Here's something most carpet cleaning companies won't tell you: the method that works great in Arizona can cause real problems in South Carolina.
Traditional steam cleaning (technically hot water extraction) pumps gallons of water into your carpet and then tries to suck most of it back out. In a dry climate with 15% humidity, the remaining moisture evaporates in 4-6 hours. No big deal.
But we don't live in Arizona. From May through September, Aiken's humidity runs between 70% and 90%. That wet carpet isn't drying in 4 hours. It might not dry for 24-48 hours. And that's where the problems start.
What Happens When Carpet Stays Wet
Your carpet has layers. There's the visible fiber on top, the backing underneath, and then the carpet pad between the backing and your subfloor. When steam cleaning saturates those layers, moisture gets trapped in the pad.
In high humidity, that moisture has nowhere to go. The air is already holding close to its maximum water content, so evaporation slows to a crawl.
A carpet pad that stays damp for more than 24 hours becomes a breeding ground for mildew and mold. You might not see it because it's happening underneath where you can't look. But you'll smell it eventually. That musty odor that shows up a week after cleaning? That's mildew in the pad.
How Low-Moisture Cleaning Is Different
Our carpet cleaning process uses roughly 95% less water than traditional steam cleaning. The carpet is dry within an hour, usually less.
There's no saturation of the pad. No standing moisture waiting to evaporate. No window of time where mold and mildew can establish themselves.
The cleaning power doesn't come from drowning the carpet in water. It comes from the cleaning compounds doing the actual work of breaking down soil and residue, combined with equipment that's designed to clean effectively without excess moisture.
The "But Steam Cleaning Is Deeper" Myth
I hear this one a lot. People assume more water equals deeper cleaning. It doesn't.
Think about washing your hands. You don't need to submerge your arms in a bathtub to get them clean. You need soap, some water, and agitation. Same principle with carpet.

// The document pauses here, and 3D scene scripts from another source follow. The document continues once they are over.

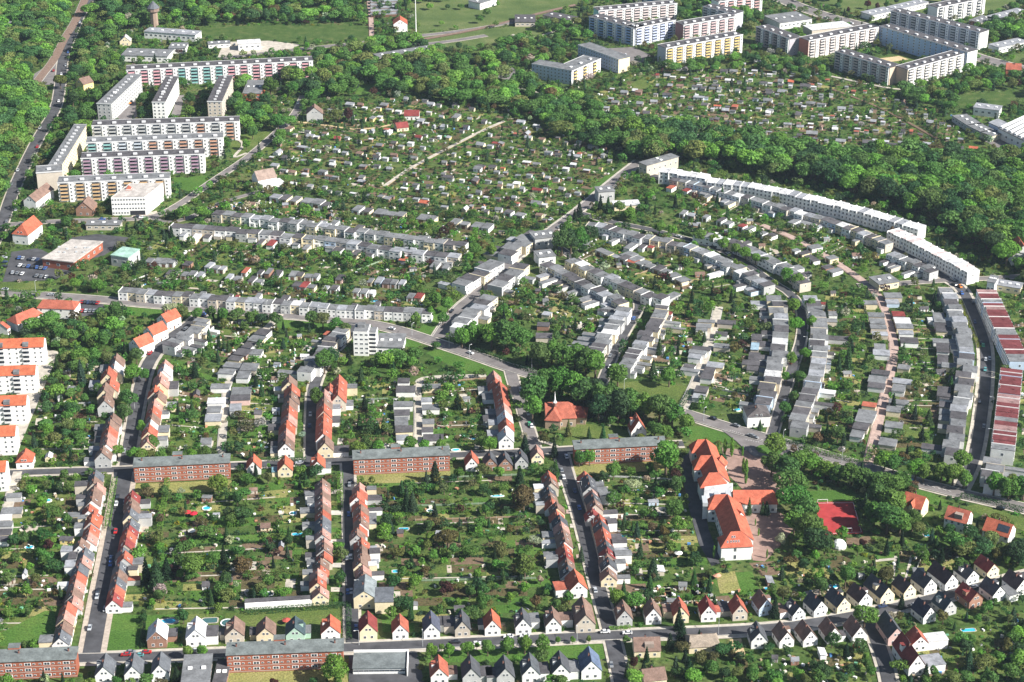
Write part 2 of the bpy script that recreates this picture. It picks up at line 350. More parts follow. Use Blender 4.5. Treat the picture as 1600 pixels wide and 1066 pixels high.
patch('court_yard', [(278, 150), (288, 148), (280, 190), (264, 190)], 'asphalt_pale', .198, 1)
patch('factory_yard', [(1500, 190), (1545, 200), (1620, 250), (1620, 260), (1540, 222)], 'asphalt_pale', .2, 1)
patch('forecourt', [(205, 338), (245, 330), (248, 342), (210, 346)], 'paving', .202, 1)
for i, y_ in enumerate((768, 786, 801, 828, 846, 868, 883, 906, 921)): patch('driveway', [(517, y_-3), (541, y_-3), (541, y_+4), (517, y_+4)], ('slab_pale', 'lawn_dry', 'concrete', 'lawn_fresh')[i % 4], .1+.003*i, 1)
for i, (x_, y_) in enumerate(((146, 790), (139, 836), (128, 880), (118, 925), (110, 960))): patch('driveway', [(x_, y_-3), (x_+20, y_-3), (x_+19, y_+2), (x_-1, y_+2)], ('slab_pale', 'concrete')[i % 2], .13+.003*i, 1)
for i, (x_, y_) in enumerate(((872, 757), (878, 778), (884, 800), (890, 822), (895, 845), (900, 870))): patch('driveway', [(x_, y_-3), (x_+16, y_-3), (x_+17, y_+3), (x_+1, y_+3)], ('slab_pale', 'lawn', 'pinkpaving')[i % 3], .15+.001*i, 1)
ROADS = [  # name, px polyline, road width, pavement extra, road material, pavement material
 ('south_street', [(-30, 1028), (60, 1030), (150, 1030), (350, 1022), (550, 1013), (800, 1002), (950, 994), (1200, 985), (1300, 970), (1400, 951), (1500, 926), (1630, 894)], 6.5, 4.5, 'asphalt', 'slab_pale'),
 ('middle_street', [(-30, 742), (60, 738), (176, 735), (400, 727), (545, 719), (714, 712), (880, 704), (1068, 694)], 5.5, 3.5, 'asphalt', 'slab_pale'),
 ('avenue', [(-30, 456), (0, 457), (75, 463), (150, 468), (250, 478), (375, 487), (440, 493), (550, 502), (612, 513), (676, 534), (739, 555), (800, 577), (880, 598), (961, 617), (1014, 633), (1064, 645), (1127, 666), (1200, 687), (1275, 708), (1351, 731), (1426, 753), (1502, 773), (1640, 804)], 8.5, 3, 'asphalt_pale', 'slab_pale'),
 ('crossing_street', [(685, 528), (712, 486), (750, 456), (800, 406), (850, 369), (905, 330), (960, 283), (1000, 252)], 7, 3.5, 'asphalt_pale', 'slab_pale'),
 ('housing_street', [(142, 1028), (160, 930), (172, 870), (185, 800), (196, 733)], 7.5, 5, 'asphalt', 'paving'),
 ('housing_street', [(198, 728), (204, 690), (214, 632), (228, 570), (262, 530), (300, 505), (322, 485)], 7, 3.5, 'asphalt', 'slab_pale'),
 ('housing_street', [(551, 1013), (549, 900), (547, 800), (543, 722)], 5.6, 2.6, 'asphalt', 'slab_pale'),
 ('housing_street', [(487, 720), (487, 632), (491, 600), (510, 560), (540, 530), (552, 505)], 6, 2.5, 'asphalt', 'slab_pale'),
 ('housing_street', [(975, 1085), (957, 996), (935, 920), (905, 800), (886, 745), (876, 706)], 6.5, 2.5, 'asphalt', 'slab_pale'),
 ('housing_street', [(838, 708), (822, 660), (815, 630), (803, 600), (797, 577)], 6, 2, 'asphalt_pale', 'slab_pale'),
 ('housing_street', [(936, 610), (961, 548), (985, 505), (1003, 478), (985, 458), (925, 422), (880, 393), (852, 370)], 5, 2.2, 'asphalt', 'slab_pale'),
 ('garage_alley', [(1064, 643), (1088, 597), (1107, 540), (1118, 500), (1122, 480)], 4.5, 1.5, 'slab_pale', 'concrete'),
 ('housing_street', [(1205, 685), (1218, 640), (1240, 570), (1256, 520), (1250, 468), (1197, 436), (1162, 408), (1112, 384), (1050, 368), (1012, 358), (950, 347), (905, 333)], 5.2, 2, 'asphalt', 'slab_pale'),
 ('garage_alley', [(1354, 728), (1361, 706), (1376, 645), (1393, 575), (1398, 540), (1388, 505), (1378, 470), (1358, 446), (1300, 406), (1245, 374), (1190, 352)], 4.5, 1, 'pinkpaving', 'pinkpaving'),
 ('housing_street', [(1500, 765), (1520, 725), (1530, 680), (1540, 600), (1541, 545), (1530, 510), (1515, 475), (1502, 450), (1480, 437), (1440, 412), (1400, 386), (1340, 360), (1280, 339), (1220, 319), (1140, 297), (1060, 284), (1005, 272)], 6, 4, 'asphalt', 'slab_pale'),
 ('cross_street', [(1340, 447), (1400, 444), (1480, 438), (1540, 436), (1640, 430)], 5, 2, 'asphalt_pale', 'slab_pale'),
 ('housing_street', [(1360, 975), (1372, 1005), (1385, 1045), (1392, 1080)], 6, 3, 'asphalt', 'slab_pale'),
 ('garage_alley', [(344, 723), (350, 650), (355, 595), (385, 548), (404, 525), (440, 492)], 3.6, 1, 'slab_pale', 'concrete'),
 ('garage_alley', [(652, 713), (654, 640), (650, 598), (668, 590), (760, 588)], 3.6, 1, 'slab_pale', 'concrete'),
 ('garage_alley', [(0, 850), (10, 800), (22, 755), (28, 738)], 4.5, 1, 'slab_pale', 'concrete'),
 ('main_road', [(150, -15), (128, 18), (112, 55), (98, 90), (95, 130), (88, 172), (62, 212), (38, 260), (18, 305), (4, 350), (-20, 400)], 8, 2, 'asphalt', 'slab_pale'),  # dark asphalt: shade of the tall block and trees put into its colour
 ('tram_track', [(137, -10), (118, 35), (100, 62), (85, 95), (62, 122), (45, 150)], 7, 1, 'tramgravel', 'concrete'),
 ('cross_street', [(10, 352), (75, 347), (160, 344), (240, 342), (285, 318), (320, 292), (350, 272), (390, 245), (430, 210), (462, 180), (475, 150)], 5.5, 2, 'asphalt_pale', 'slab_pale'),
 ('cross_street', [(240, 342), (262, 350), (300, 340), (340, 318), (420, 296)], 4, 1, 'asphalt_pale', 'slab_pale'),
 ('boulevard', [(1195, -12), (1275, 22), (1362, 44), (1450, 62), (1530, 92), (1640, 118)], 14, 5, 'asphalt_pale', 'slab_pale'),
 ('railway_road', [(340, 92), (430, 82), (480, 76), (580, 66), (640, 58), (700, 52), (780, 40), (830, 28)], 6, 2, 'asphalt_pale', 'slab_pale'),
 ('railway_road', [(640, 72), (700, 66), (760, 56)], 6, 2, 'asphalt_pale', 'slab_pale'), ('farm_track', [(575, -10), (580, 30), (581, 66)], 4, 1, 'pinkpaving', 'soil'),
 ('allotment_path', [(600, 292), (640, 264), (700, 232), (760, 202), (788, 190)], 3, .5, 'slab_pale', 'sand'), ('allotment_path', [(450, 190), (500, 195), (560, 205), (620, 195), (655, 175)], 2.5, .5, 'sand', 'sand'),
 ('allotment_path', [(1300, 140), (1380, 170), (1465, 218)], 2.5, .5, 'soil', 'bed'), ('allotment_path', [(1180, 190), (1300, 170), (1350, 155)], 2, .5, 'meadow', 'meadow'),
 ('foot_path', [(838, 695), (850, 690), (872, 700)], 2.5, .4, 'slab_pale', 'concrete'), ('foot_path', [(800, 55), (835, 60), (860, 52), (880, 45)], 3, .5, 'slab_pale', 'concrete'),
 ('foot_path', [(1290, 118), (1370, 135), (1410, 142), (1450, 135)], 3, .5, 'slab_pale', 'concrete'), ('foot_path', [(360, 215), (385, 225), (360, 250), (385, 240)], 2, .4, 'slab_pale', 'concrete'),
 ('railway', [(480, 84), (560, 78), (640, 66), (760, 44), (840, 22), (900, 8)], 4, 2, 'tramgravel', 'soil'), ('foot_path', [(760, 128), (830, 142), (900, 165)], 2.5, .4, 'slab_pale', 'concrete')]
def ribbon(pts, wd):
    n = len(pts); L, Rr = [], []
    for i, (x, y) in enumerate(pts):
        a = pts[max(0, i-1)]; c = pts[min(n-1, i+1)]; dx, dy = c[0]-a[0], c[1]-a[1]; l = hypot(dx, dy) or 1
        L.append((x-dy/l*wd/2, y+dx/l*wd/2)); Rr.append((x+dy/l*wd/2, y-dx/l*wd/2))
    return L, Rr
def ribbon_obj(name, pts, wd, m, z, v=1):
    L, Rr = ribbon(pts, wd); vv = [(*p, z) for p in L]+[(*p, z) for p in Rr]; n = len(L)
    fs = [(i, n+i, n+i+1, i+1) for i in range(n-1)]
    me = D.meshes.new(name); me.from_pydata(vv, [], fs); me.materials.append(M[m]); me.update()
    for i in range(n-1): mark([L[i], L[i+1], Rr[i+1], Rr[i]], v)
    return struct(link(name, me))
RL = []
for i, (nm, px, wd, ex, m1, m2) in enumerate(ROADS):
    g = smooth(GP(px), 2); RL.append(g)
    ribbon_obj('pavement' if ex > 1 else nm+'_verge', g, wd+ex, m2, .21+.004*i)
    ribbon_obj(nm, g, wd, m1, .37+.004*i)
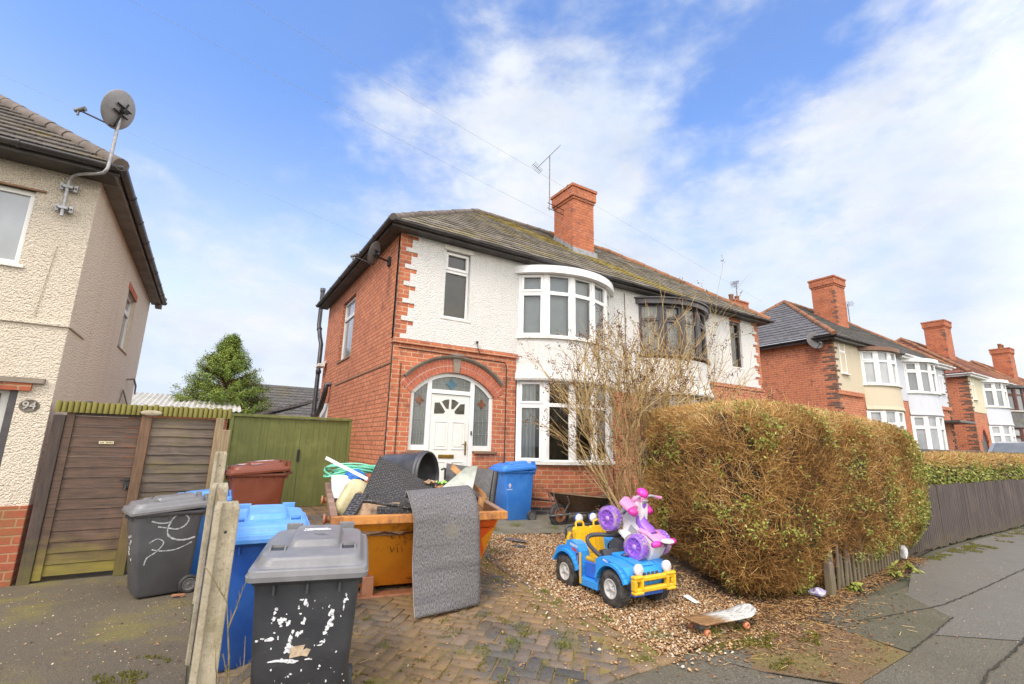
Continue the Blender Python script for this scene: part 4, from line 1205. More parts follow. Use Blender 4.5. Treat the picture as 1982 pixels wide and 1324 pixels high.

What actually removes soil is the combination of proper chemistry and mechanical action. Water is just the vehicle. And you need far less of it than traditional methods use.
When This Matters Most
Low-moisture cleaning makes sense year-round, but it's especially important during:
- Summer months when humidity peaks and your AC is already working overtime to remove moisture from the air
- Rainy stretches where outdoor humidity stays above 80% for days
- Homes without central air or with limited ventilation
- Rooms over crawl spaces where moisture from below is already a concern
If you've ever had carpet cleaned in July and noticed a musty smell afterward, now you know why. The carpet pad got wet, stayed wet, and mildew took hold before it could dry.
What About Tough Stains?
Fair question. Some stains do need more moisture to treat effectively. Pet urine that's soaked into the pad, for example, sometimes needs targeted extraction in that specific spot. We can do spot treatments where needed without soaking the entire carpet.
It's not all-or-nothing. The point is that your whole living room doesn't need to be saturated just because there's a stain by the back door.
The Bottom Line
In South Carolina's climate, how fast your carpet dries after cleaning isn't a convenience issue — it's a health issue. Mildew in carpet padding causes respiratory irritation, aggravates allergies, and creates odors that are nearly impossible to eliminate without replacing the pad entirely.
Low-moisture cleaning takes that risk off the table. Your carpet is clean and dry before you go to bed, not still damp the next morning.